[Scripts that build scenes]
○ ○ ○ ○

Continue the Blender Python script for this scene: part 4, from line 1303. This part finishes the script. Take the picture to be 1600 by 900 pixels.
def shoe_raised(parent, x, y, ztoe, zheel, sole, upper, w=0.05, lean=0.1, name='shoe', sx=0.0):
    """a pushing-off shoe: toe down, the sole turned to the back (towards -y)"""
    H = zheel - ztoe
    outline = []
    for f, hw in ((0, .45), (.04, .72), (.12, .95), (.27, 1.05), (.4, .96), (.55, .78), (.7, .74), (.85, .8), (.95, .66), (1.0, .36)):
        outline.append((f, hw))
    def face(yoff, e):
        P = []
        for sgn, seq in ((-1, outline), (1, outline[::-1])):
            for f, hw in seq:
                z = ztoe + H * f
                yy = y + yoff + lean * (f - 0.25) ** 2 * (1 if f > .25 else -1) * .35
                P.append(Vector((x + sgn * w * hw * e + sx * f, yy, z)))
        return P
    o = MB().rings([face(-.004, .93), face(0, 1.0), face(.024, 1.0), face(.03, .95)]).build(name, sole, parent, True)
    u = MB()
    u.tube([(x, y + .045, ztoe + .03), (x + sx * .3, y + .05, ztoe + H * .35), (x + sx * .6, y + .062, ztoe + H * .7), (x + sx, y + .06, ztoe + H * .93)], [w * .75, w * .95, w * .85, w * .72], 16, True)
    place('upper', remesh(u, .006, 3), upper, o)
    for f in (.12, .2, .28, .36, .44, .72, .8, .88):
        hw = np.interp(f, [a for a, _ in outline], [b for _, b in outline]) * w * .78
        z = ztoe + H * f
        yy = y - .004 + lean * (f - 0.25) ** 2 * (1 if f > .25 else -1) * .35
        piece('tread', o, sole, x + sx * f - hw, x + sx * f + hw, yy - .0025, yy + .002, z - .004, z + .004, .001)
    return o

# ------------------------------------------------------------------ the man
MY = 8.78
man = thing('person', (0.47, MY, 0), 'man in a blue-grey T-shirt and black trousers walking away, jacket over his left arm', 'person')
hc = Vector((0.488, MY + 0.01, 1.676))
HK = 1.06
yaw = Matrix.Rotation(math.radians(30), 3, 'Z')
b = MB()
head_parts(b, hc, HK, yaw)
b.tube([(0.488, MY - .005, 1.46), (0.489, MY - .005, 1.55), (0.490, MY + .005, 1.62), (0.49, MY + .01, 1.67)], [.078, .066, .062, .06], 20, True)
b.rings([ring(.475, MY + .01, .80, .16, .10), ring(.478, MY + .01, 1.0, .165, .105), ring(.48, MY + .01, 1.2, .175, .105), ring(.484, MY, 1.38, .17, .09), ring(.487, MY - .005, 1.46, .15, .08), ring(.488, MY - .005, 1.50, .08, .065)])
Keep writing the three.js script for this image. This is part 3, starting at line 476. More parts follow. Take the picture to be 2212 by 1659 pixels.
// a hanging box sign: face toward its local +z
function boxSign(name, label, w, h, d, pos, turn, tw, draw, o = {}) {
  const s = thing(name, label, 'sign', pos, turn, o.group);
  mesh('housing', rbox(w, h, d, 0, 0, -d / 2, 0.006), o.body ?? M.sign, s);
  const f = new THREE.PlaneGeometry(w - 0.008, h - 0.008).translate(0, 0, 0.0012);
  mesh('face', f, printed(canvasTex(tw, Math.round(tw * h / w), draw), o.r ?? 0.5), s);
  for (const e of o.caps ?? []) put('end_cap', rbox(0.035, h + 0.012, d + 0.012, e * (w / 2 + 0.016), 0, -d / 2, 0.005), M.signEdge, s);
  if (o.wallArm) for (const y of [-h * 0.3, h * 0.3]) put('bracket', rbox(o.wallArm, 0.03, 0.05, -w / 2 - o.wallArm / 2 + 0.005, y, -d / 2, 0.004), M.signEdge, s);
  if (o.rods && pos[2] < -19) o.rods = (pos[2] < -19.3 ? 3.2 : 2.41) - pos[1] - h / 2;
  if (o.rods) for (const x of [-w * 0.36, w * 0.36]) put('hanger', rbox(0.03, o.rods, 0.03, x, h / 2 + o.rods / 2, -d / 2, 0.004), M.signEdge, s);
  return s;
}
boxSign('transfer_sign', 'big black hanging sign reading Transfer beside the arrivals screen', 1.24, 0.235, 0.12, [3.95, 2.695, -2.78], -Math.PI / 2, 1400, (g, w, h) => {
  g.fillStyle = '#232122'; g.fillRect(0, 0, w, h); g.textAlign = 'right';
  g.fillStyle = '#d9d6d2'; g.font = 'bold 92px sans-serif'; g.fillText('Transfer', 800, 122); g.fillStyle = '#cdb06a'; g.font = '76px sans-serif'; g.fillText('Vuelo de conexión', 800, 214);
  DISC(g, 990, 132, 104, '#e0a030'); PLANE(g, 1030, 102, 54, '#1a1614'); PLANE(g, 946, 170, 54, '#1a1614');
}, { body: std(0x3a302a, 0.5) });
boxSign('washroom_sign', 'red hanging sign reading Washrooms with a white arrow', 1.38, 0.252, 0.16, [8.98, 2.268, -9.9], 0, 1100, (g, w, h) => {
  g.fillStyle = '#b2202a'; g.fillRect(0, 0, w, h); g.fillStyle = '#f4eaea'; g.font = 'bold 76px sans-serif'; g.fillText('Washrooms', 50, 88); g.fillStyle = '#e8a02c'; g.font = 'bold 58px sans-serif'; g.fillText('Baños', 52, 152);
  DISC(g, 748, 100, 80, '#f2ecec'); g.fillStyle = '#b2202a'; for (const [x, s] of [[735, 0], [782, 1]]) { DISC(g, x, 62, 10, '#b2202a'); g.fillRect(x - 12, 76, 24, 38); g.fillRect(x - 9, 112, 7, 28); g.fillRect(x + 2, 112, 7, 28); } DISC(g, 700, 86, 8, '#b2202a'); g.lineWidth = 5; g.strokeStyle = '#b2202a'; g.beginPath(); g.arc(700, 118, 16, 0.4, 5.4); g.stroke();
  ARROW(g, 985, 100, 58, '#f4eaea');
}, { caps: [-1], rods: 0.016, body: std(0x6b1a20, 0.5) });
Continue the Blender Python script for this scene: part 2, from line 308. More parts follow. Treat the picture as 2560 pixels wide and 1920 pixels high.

○ ○ ○ ○

(REQUEST) Quote all of the entries exactly as they appear.

(COMPLETED EXERCISE)
Continue the Blender Python script for this scene: part 4, from line 1303. This part finishes the script. Take the picture to be 1600 by 900 pixels.
def shoe_raised(parent, x, y, ztoe, zheel, sole, upper, w=0.05, lean=0.1, name='shoe', sx=0.0):
    """a pushing-off shoe: toe down, the sole turned to the back (towards -y)"""
    H = zheel - ztoe
    outline = []
    for f, hw in ((0, .45), (.04, .72), (.12, .95), (.27, 1.05), (.4, .96), (.55, .78), (.7, .74), (.85, .8), (.95, .66), (1.0, .36)):
        outline.append((f, hw))
    def face(yoff, e):
        P = []
        for sgn, seq in ((-1, outline), (1, outline[::-1])):
            for f, hw in seq:
                z = ztoe + H * f
                yy = y + yoff + lean * (f - 0.25) ** 2 * (1 if f > .25 else -1) * .35
                P.append(Vector((x + sgn * w * hw * e + sx * f, yy, z)))
        return P
    o = MB().rings([face(-.004, .93), face(0, 1.0), face(.024, 1.0), face(.03, .95)]).build(name, sole, parent, True)
    u = MB()
    u.tube([(x, y + .045, ztoe + .03), (x + sx * .3, y + .05, ztoe + H * .35), (x + sx * .6, y + .062, ztoe + H * .7), (x + sx, y + .06, ztoe + H * .93)], [w * .75, w * .95, w * .85, w * .72], 16, True)
    place('upper', remesh(u, .006, 3), upper, o)
    for f in (.12, .2, .28, .36, .44, .72, .8, .88):
        hw = np.interp(f, [a for a, _ in outline], [b for _, b in outline]) * w * .78
        z = ztoe + H * f
        yy = y - .004 + lean * (f - 0.25) ** 2 * (1 if f > .25 else -1) * .35
        piece('tread', o, sole, x + sx * f - hw, x + sx * f + hw, yy - .0025, yy + .002, z - .004, z + .004, .001)
    return o

# ------------------------------------------------------------------ the man
MY = 8.78
man = thing('person', (0.47, MY, 0), 'man in a blue-grey T-shirt and black trousers walking away, jacket over his left arm', 'person')
hc = Vector((0.488, MY + 0.01, 1.676))
HK = 1.06
yaw = Matrix.Rotation(math.radians(30), 3, 'Z')
b = MB()
head_parts(b, hc, HK, yaw)
b.tube([(0.488, MY - .005, 1.46), (0.489, MY - .005, 1.55), (0.490, MY + .005, 1.62), (0.49, MY + .01, 1.67)], [.078, .066, .062, .06], 20, True)
b.rings([ring(.475, MY + .01, .80, .16, .10), ring(.478, MY + .01, 1.0, .165, .105), ring(.48, MY + .01, 1.2, .175, .105), ring(.484, MY, 1.38, .17, .09), ring(.487, MY - .005, 1.46, .15, .08), ring(.488, MY - .005, 1.50, .08, .065)])
Keep writing the three.js script for this image. This is part 3, starting at line 476. More parts follow. Take the picture to be 2212 by 1659 pixels.
// a hanging box sign: face toward its local +z
function boxSign(name, label, w, h, d, pos, turn, tw, draw, o = {}) {
  const s = thing(name, label, 'sign', pos, turn, o.group);
  mesh('housing', rbox(w, h, d, 0, 0, -d / 2, 0.006), o.body ?? M.sign, s);
  const f = new THREE.PlaneGeometry(w - 0.008, h - 0.008).translate(0, 0, 0.0012);
  mesh('face', f, printed(canvasTex(tw, Math.round(tw * h / w), draw), o.r ?? 0.5), s);
  for (const e of o.caps ?? []) put('end_cap', rbox(0.035, h + 0.012, d + 0.012, e * (w / 2 + 0.016), 0, -d / 2, 0.005), M.signEdge, s);
  if (o.wallArm) for (const y of [-h * 0.3, h * 0.3]) put('bracket', rbox(o.wallArm, 0.03, 0.05, -w / 2 - o.wallArm / 2 + 0.005, y, -d / 2, 0.004), M.signEdge, s);
  if (o.rods && pos[2] < -19) o.rods = (pos[2] < -19.3 ? 3.2 : 2.41) - pos[1] - h / 2;
  if (o.rods) for (const x of [-w * 0.36, w * 0.36]) put('hanger', rbox(0.03, o.rods, 0.03, x, h / 2 + o.rods / 2, -d / 2, 0.004), M.signEdge, s);
  return s;
}
boxSign('transfer_sign', 'big black hanging sign reading Transfer beside the arrivals screen', 1.24, 0.235, 0.12, [3.95, 2.695, -2.78], -Math.PI / 2, 1400, (g, w, h) => {
  g.fillStyle = '#232122'; g.fillRect(0, 0, w, h); g.textAlign = 'right';
  g.fillStyle = '#d9d6d2'; g.font = 'bold 92px sans-serif'; g.fillText('Transfer', 800, 122); g.fillStyle = '#cdb06a'; g.font = '76px sans-serif'; g.fillText('Vuelo de conexión', 800, 214);
  DISC(g, 990, 132, 104, '#e0a030'); PLANE(g, 1030, 102, 54, '#1a1614'); PLANE(g, 946, 170, 54, '#1a1614');
}, { body: std(0x3a302a, 0.5) });
boxSign('washroom_sign', 'red hanging sign reading Washrooms with a white arrow', 1.38, 0.252, 0.16, [8.98, 2.268, -9.9], 0, 1100, (g, w, h) => {
  g.fillStyle = '#b2202a'; g.fillRect(0, 0, w, h); g.fillStyle = '#f4eaea'; g.font = 'bold 76px sans-serif'; g.fillText('Washrooms', 50, 88); g.fillStyle = '#e8a02c'; g.font = 'bold 58px sans-serif'; g.fillText('Baños', 52, 152);
  DISC(g, 748, 100, 80, '#f2ecec'); g.fillStyle = '#b2202a'; for (const [x, s] of [[735, 0], [782, 1]]) { DISC(g, x, 62, 10, '#b2202a'); g.fillRect(x - 12, 76, 24, 38); g.fillRect(x - 9, 112, 7, 28); g.fillRect(x + 2, 112, 7, 28); } DISC(g, 700, 86, 8, '#b2202a'); g.lineWidth = 5; g.strokeStyle = '#b2202a'; g.beginPath(); g.arc(700, 118, 16, 0.4, 5.4); g.stroke();
  ARROW(g, 985, 100, 58, '#f4eaea');
}, { caps: [-1], rods: 0.016, body: std(0x6b1a20, 0.5) });
Continue the Blender Python script for this scene: part 2, from line 308. More parts follow. Treat the picture as 2560 pixels wide and 1920 pixels high.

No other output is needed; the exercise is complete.